Give back the entire listing verbatim.

##########

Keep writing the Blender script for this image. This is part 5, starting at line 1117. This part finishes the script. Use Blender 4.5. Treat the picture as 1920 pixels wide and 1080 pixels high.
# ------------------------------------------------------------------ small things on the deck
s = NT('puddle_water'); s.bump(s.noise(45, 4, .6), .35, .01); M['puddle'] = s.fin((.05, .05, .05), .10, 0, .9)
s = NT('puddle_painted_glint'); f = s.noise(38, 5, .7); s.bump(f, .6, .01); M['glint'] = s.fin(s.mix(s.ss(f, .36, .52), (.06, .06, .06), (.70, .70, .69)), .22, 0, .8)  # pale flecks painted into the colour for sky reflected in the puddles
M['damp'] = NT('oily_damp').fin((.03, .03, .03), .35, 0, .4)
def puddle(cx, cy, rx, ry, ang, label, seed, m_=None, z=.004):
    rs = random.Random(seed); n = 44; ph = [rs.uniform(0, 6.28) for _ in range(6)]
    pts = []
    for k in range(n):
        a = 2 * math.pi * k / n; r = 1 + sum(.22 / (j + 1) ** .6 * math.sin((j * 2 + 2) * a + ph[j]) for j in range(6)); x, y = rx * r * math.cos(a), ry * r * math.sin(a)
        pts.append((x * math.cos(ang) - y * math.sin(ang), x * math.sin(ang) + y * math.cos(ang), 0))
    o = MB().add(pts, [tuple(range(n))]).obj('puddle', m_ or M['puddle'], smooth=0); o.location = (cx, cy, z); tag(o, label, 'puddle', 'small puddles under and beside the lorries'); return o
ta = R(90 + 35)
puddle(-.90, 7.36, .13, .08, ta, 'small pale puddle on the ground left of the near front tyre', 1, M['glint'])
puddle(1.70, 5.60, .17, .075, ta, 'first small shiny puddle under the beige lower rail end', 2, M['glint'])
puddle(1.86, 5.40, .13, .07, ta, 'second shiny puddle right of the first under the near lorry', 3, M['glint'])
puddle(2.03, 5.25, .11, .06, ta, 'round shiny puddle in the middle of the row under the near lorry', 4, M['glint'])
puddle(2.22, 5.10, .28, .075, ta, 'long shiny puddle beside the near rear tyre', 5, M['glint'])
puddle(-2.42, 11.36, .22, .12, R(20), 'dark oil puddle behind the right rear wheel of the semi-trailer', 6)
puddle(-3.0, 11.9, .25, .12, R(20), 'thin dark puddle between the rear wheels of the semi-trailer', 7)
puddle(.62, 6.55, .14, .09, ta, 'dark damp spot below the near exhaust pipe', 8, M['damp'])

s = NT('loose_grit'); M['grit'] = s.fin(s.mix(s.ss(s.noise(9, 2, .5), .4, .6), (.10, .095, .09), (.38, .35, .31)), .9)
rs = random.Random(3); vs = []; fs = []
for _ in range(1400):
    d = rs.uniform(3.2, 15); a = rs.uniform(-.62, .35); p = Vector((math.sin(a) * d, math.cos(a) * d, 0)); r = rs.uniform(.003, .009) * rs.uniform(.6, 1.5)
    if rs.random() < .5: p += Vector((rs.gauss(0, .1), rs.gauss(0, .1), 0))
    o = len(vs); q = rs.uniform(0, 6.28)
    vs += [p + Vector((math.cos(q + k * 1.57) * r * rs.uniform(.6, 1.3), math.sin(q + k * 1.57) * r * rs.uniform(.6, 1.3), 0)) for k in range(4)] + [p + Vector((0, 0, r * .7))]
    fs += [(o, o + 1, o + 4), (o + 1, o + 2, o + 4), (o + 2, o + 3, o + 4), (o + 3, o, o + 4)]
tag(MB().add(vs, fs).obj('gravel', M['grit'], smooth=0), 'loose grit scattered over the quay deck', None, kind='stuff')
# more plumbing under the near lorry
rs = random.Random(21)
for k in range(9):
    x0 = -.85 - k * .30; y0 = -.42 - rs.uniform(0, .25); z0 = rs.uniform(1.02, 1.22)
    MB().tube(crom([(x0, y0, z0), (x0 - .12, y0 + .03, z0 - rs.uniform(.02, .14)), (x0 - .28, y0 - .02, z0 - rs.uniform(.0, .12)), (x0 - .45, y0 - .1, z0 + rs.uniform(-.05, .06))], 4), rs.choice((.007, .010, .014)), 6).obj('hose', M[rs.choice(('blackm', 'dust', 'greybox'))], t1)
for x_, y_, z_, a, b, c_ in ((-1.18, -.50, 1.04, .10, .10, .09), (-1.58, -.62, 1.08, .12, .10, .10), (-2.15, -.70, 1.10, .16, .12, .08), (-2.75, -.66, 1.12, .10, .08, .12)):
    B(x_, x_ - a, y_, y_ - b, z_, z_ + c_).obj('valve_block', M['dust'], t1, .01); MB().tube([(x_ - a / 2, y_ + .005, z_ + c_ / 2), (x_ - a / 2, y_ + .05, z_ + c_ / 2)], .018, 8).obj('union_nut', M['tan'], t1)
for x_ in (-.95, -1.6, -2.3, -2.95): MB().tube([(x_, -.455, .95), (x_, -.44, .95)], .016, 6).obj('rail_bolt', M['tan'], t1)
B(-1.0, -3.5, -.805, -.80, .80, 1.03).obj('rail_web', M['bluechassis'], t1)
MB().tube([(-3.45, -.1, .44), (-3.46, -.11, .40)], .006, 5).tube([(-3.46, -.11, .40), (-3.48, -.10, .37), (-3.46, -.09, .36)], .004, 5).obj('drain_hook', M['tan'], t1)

##########

→ SOLUTION FOR THIS EXERCISE
Keep writing the Blender script for this image. This is part 5, starting at line 1117. This part finishes the script. Use Blender 4.5. Treat the picture as 1920 pixels wide and 1080 pixels high.
# ------------------------------------------------------------------ small things on the deck
s = NT('puddle_water'); s.bump(s.noise(45, 4, .6), .35, .01); M['puddle'] = s.fin((.05, .05, .05), .10, 0, .9)
s = NT('puddle_painted_glint'); f = s.noise(38, 5, .7); s.bump(f, .6, .01); M['glint'] = s.fin(s.mix(s.ss(f, .36, .52), (.06, .06, .06), (.70, .70, .69)), .22, 0, .8)  # pale flecks painted into the colour for sky reflected in the puddles
M['damp'] = NT('oily_damp').fin((.03, .03, .03), .35, 0, .4)
def puddle(cx, cy, rx, ry, ang, label, seed, m_=None, z=.004):
    rs = random.Random(seed); n = 44; ph = [rs.uniform(0, 6.28) for _ in range(6)]
    pts = []
    for k in range(n):
        a = 2 * math.pi * k / n; r = 1 + sum(.22 / (j + 1) ** .6 * math.sin((j * 2 + 2) * a + ph[j]) for j in range(6)); x, y = rx * r * math.cos(a), ry * r * math.sin(a)
        pts.append((x * math.cos(ang) - y * math.sin(ang), x * math.sin(ang) + y * math.cos(ang), 0))
    o = MB().add(pts, [tuple(range(n))]).obj('puddle', m_ or M['puddle'], smooth=0); o.location = (cx, cy, z); tag(o, label, 'puddle', 'small puddles under and beside the lorries'); return o
ta = R(90 + 35)
puddle(-.90, 7.36, .13, .08, ta, 'small pale puddle on the ground left of the near front tyre', 1, M['glint'])
puddle(1.70, 5.60, .17, .075, ta, 'first small shiny puddle under the beige lower rail end', 2, M['glint'])
puddle(1.86, 5.40, .13, .07, ta, 'second shiny puddle right of the first under the near lorry', 3, M['glint'])
puddle(2.03, 5.25, .11, .06, ta, 'round shiny puddle in the middle of the row under the near lorry', 4, M['glint'])
puddle(2.22, 5.10, .28, .075, ta, 'long shiny puddle beside the near rear tyre', 5, M['glint'])
puddle(-2.42, 11.36, .22, .12, R(20), 'dark oil puddle behind the right rear wheel of the semi-trailer', 6)
puddle(-3.0, 11.9, .25, .12, R(20), 'thin dark puddle between the rear wheels of the semi-trailer', 7)
puddle(.62, 6.55, .14, .09, ta, 'dark damp spot below the near exhaust pipe', 8, M['damp'])

s = NT('loose_grit'); M['grit'] = s.fin(s.mix(s.ss(s.noise(9, 2, .5), .4, .6), (.10, .095, .09), (.38, .35, .31)), .9)
rs = random.Random(3); vs = []; fs = []
for _ in range(1400):
    d = rs.uniform(3.2, 15); a = rs.uniform(-.62, .35); p = Vector((math.sin(a) * d, math.cos(a) * d, 0)); r = rs.uniform(.003, .009) * rs.uniform(.6, 1.5)
    if rs.random() < .5: p += Vector((rs.gauss(0, .1), rs.gauss(0, .1), 0))
    o = len(vs); q = rs.uniform(0, 6.28)
    vs += [p + Vector((math.cos(q + k * 1.57) * r * rs.uniform(.6, 1.3), math.sin(q + k * 1.57) * r * rs.uniform(.6, 1.3), 0)) for k in range(4)] + [p + Vector((0, 0, r * .7))]
    fs += [(o, o + 1, o + 4), (o + 1, o + 2, o + 4), (o + 2, o + 3, o + 4), (o + 3, o, o + 4)]
tag(MB().add(vs, fs).obj('gravel', M['grit'], smooth=0), 'loose grit scattered over the quay deck', None, kind='stuff')
# more plumbing under the near lorry
rs = random.Random(21)
for k in range(9):
    x0 = -.85 - k * .30; y0 = -.42 - rs.uniform(0, .25); z0 = rs.uniform(1.02, 1.22)
    MB().tube(crom([(x0, y0, z0), (x0 - .12, y0 + .03, z0 - rs.uniform(.02, .14)), (x0 - .28, y0 - .02, z0 - rs.uniform(.0, .12)), (x0 - .45, y0 - .1, z0 + rs.uniform(-.05, .06))], 4), rs.choice((.007, .010, .014)), 6).obj('hose', M[rs.choice(('blackm', 'dust', 'greybox'))], t1)
for x_, y_, z_, a, b, c_ in ((-1.18, -.50, 1.04, .10, .10, .09), (-1.58, -.62, 1.08, .12, .10, .10), (-2.15, -.70, 1.10, .16, .12, .08), (-2.75, -.66, 1.12, .10, .08, .12)):
    B(x_, x_ - a, y_, y_ - b, z_, z_ + c_).obj('valve_block', M['dust'], t1, .01); MB().tube([(x_ - a / 2, y_ + .005, z_ + c_ / 2), (x_ - a / 2, y_ + .05, z_ + c_ / 2)], .018, 8).obj('union_nut', M['tan'], t1)
for x_ in (-.95, -1.6, -2.3, -2.95): MB().tube([(x_, -.455, .95), (x_, -.44, .95)], .016, 6).obj('rail_bolt', M['tan'], t1)
B(-1.0, -3.5, -.805, -.80, .80, 1.03).obj('rail_web', M['bluechassis'], t1)
MB().tube([(-3.45, -.1, .44), (-3.46, -.11, .40)], .006, 5).tube([(-3.46, -.11, .40), (-3.48, -.10, .37), (-3.46, -.09, .36)], .004, 5).obj('drain_hook', M['tan'], t1)